WORK INSTRUCTIONS: Reproduce, please, only the lines from the first line below to the line containing "scene.camera = cam", inclusive.

+++

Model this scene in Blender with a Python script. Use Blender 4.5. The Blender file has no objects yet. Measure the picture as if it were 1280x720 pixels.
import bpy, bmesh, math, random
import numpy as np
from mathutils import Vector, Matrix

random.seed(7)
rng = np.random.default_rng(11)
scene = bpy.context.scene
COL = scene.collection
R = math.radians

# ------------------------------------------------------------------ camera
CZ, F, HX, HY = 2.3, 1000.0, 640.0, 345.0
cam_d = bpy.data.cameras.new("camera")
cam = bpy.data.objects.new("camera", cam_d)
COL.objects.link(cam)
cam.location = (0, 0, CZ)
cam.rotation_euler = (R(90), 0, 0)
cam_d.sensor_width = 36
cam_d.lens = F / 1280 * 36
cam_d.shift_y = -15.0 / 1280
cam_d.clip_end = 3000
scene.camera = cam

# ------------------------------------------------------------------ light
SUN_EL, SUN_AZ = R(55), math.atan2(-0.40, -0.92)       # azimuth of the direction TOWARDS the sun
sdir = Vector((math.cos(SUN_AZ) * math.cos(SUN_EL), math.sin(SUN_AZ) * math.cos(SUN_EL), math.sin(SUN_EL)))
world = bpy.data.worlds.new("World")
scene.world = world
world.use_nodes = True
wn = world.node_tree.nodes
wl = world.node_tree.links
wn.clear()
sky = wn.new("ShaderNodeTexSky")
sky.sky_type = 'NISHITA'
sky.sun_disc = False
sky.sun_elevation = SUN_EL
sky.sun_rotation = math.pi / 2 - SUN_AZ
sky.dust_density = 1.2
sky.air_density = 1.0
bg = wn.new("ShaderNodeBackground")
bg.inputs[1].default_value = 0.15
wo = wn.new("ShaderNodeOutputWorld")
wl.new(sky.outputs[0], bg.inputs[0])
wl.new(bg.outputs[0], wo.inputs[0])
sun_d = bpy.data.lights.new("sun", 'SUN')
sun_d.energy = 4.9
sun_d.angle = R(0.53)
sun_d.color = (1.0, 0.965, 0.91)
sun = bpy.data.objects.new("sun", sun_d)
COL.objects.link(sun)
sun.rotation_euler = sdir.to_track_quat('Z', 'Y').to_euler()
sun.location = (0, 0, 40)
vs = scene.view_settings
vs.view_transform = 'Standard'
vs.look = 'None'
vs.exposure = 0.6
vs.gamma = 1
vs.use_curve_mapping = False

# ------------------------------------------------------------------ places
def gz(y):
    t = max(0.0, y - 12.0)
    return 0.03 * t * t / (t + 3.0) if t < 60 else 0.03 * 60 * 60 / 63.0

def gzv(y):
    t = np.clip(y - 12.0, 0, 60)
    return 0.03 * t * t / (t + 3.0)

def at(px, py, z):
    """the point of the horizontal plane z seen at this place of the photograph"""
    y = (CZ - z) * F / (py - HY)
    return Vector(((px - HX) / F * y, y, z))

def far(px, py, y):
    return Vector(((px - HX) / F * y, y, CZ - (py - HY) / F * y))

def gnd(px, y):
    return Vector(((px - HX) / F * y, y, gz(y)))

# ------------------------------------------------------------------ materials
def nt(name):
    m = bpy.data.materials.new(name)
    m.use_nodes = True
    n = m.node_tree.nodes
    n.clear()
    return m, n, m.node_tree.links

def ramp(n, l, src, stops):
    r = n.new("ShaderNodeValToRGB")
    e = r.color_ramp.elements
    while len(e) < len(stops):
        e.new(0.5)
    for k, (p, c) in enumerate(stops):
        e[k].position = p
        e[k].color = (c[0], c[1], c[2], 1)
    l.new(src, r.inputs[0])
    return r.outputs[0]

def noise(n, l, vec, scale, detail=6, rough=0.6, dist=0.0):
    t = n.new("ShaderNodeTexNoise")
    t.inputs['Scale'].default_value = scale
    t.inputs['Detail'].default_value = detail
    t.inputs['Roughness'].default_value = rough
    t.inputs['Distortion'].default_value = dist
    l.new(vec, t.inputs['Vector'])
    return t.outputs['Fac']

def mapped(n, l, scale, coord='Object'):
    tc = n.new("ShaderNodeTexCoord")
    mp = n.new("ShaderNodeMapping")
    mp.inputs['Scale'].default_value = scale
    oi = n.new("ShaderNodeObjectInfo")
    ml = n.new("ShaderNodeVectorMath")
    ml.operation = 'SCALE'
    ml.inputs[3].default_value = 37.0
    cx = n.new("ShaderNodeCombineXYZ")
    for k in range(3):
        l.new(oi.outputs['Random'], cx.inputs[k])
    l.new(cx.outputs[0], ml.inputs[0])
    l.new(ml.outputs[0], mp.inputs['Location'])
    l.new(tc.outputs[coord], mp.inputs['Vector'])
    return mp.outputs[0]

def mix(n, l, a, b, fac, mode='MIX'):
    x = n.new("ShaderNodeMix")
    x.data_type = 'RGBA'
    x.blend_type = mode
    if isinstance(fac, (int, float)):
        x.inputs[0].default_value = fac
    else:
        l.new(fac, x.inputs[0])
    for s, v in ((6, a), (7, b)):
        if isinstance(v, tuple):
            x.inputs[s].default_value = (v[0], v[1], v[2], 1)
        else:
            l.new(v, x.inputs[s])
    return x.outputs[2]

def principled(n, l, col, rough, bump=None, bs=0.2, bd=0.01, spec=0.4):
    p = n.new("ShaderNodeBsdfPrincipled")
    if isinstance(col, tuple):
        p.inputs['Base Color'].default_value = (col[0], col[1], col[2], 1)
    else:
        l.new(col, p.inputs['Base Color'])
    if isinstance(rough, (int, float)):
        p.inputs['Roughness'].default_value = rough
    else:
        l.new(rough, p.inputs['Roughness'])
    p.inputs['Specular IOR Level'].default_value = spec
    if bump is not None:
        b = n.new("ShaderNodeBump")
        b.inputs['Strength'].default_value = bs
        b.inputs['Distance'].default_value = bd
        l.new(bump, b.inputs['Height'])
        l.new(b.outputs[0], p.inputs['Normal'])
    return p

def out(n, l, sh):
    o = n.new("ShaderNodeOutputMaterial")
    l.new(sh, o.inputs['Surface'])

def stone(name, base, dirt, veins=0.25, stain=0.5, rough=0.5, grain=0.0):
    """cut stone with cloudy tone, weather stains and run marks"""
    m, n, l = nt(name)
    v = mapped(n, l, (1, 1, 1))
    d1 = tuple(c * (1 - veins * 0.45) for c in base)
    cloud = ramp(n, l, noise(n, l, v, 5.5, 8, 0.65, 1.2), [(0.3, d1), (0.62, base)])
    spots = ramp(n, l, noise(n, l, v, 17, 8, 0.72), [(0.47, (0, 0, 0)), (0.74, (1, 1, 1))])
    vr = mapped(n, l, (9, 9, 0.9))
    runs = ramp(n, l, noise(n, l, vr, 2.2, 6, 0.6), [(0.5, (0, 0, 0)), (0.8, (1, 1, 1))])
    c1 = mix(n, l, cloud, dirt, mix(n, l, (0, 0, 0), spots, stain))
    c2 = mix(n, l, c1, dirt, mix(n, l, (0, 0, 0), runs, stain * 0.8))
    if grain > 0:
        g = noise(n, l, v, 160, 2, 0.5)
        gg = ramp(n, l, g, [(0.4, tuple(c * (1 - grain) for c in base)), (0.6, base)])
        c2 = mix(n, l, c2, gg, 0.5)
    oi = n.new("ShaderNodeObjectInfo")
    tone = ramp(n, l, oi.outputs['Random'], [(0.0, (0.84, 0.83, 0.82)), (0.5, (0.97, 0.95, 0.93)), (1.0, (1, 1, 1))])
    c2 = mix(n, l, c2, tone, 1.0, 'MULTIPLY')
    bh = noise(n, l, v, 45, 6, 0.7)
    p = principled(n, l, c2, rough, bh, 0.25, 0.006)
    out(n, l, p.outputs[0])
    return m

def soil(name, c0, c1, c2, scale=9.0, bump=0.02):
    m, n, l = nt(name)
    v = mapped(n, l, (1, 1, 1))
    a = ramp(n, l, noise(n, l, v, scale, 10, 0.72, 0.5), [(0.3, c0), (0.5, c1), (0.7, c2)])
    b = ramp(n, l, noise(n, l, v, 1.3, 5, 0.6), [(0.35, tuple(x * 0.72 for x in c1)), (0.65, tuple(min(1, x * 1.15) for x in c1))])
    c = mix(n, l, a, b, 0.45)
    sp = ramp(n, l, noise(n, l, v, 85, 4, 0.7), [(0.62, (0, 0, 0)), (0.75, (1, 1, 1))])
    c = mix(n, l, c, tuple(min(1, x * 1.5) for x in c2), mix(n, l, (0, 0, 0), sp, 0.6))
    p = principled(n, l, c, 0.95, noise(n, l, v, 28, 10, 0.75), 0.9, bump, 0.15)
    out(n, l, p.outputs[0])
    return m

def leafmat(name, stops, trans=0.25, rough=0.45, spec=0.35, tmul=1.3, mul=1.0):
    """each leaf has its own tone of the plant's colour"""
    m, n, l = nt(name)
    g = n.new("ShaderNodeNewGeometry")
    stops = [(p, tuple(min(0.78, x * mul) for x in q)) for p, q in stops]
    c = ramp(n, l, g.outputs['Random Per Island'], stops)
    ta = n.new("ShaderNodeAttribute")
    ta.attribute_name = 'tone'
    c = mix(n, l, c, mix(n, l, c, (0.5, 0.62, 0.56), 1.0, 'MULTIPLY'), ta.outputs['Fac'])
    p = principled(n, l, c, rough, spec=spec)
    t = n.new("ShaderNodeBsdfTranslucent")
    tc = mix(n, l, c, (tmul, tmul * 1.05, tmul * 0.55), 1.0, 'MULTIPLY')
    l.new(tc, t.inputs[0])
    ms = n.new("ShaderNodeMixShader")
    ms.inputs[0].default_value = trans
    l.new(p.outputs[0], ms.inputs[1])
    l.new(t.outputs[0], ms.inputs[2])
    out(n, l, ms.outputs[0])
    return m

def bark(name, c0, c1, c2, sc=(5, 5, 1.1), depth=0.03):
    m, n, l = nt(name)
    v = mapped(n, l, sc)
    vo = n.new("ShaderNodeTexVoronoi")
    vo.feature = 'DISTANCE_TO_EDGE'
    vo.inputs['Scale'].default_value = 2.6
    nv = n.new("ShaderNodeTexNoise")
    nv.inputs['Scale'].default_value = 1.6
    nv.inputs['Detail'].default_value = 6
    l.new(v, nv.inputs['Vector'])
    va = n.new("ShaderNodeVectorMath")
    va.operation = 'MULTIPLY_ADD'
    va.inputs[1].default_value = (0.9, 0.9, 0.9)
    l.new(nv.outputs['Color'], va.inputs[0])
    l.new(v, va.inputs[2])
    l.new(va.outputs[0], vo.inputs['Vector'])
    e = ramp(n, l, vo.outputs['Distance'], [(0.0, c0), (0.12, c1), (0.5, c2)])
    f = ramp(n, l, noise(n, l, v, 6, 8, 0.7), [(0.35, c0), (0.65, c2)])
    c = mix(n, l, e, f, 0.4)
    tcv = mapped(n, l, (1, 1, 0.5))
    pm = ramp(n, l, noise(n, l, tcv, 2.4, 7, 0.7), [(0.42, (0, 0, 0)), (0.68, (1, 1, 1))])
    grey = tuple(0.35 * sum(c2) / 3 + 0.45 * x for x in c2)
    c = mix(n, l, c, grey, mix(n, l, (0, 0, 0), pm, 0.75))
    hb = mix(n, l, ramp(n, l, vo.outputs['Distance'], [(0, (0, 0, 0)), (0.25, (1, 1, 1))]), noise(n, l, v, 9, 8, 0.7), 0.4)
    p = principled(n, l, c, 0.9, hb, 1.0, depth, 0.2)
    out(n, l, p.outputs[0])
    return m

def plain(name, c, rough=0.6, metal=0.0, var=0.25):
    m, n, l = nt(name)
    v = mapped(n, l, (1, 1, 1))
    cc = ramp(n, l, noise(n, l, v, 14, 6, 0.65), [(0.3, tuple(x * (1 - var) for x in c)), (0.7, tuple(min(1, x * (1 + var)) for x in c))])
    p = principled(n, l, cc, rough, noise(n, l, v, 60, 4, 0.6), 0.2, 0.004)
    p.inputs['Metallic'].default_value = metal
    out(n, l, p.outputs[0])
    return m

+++

SOLUTION:
Model this scene in Blender with a Python script. Use Blender 4.5. The Blender file has no objects yet. Measure the picture as if it were 1280x720 pixels.
import bpy, bmesh, math, random
import numpy as np
from mathutils import Vector, Matrix

random.seed(7)
rng = np.random.default_rng(11)
scene = bpy.context.scene
COL = scene.collection
R = math.radians

# ------------------------------------------------------------------ camera
CZ, F, HX, HY = 2.3, 1000.0, 640.0, 345.0
cam_d = bpy.data.cameras.new("camera")
cam = bpy.data.objects.new("camera", cam_d)
COL.objects.link(cam)
cam.location = (0, 0, CZ)
cam.rotation_euler = (R(90), 0, 0)
cam_d.sensor_width = 36
cam_d.lens = F / 1280 * 36
cam_d.shift_y = -15.0 / 1280
cam_d.clip_end = 3000
scene.camera = cam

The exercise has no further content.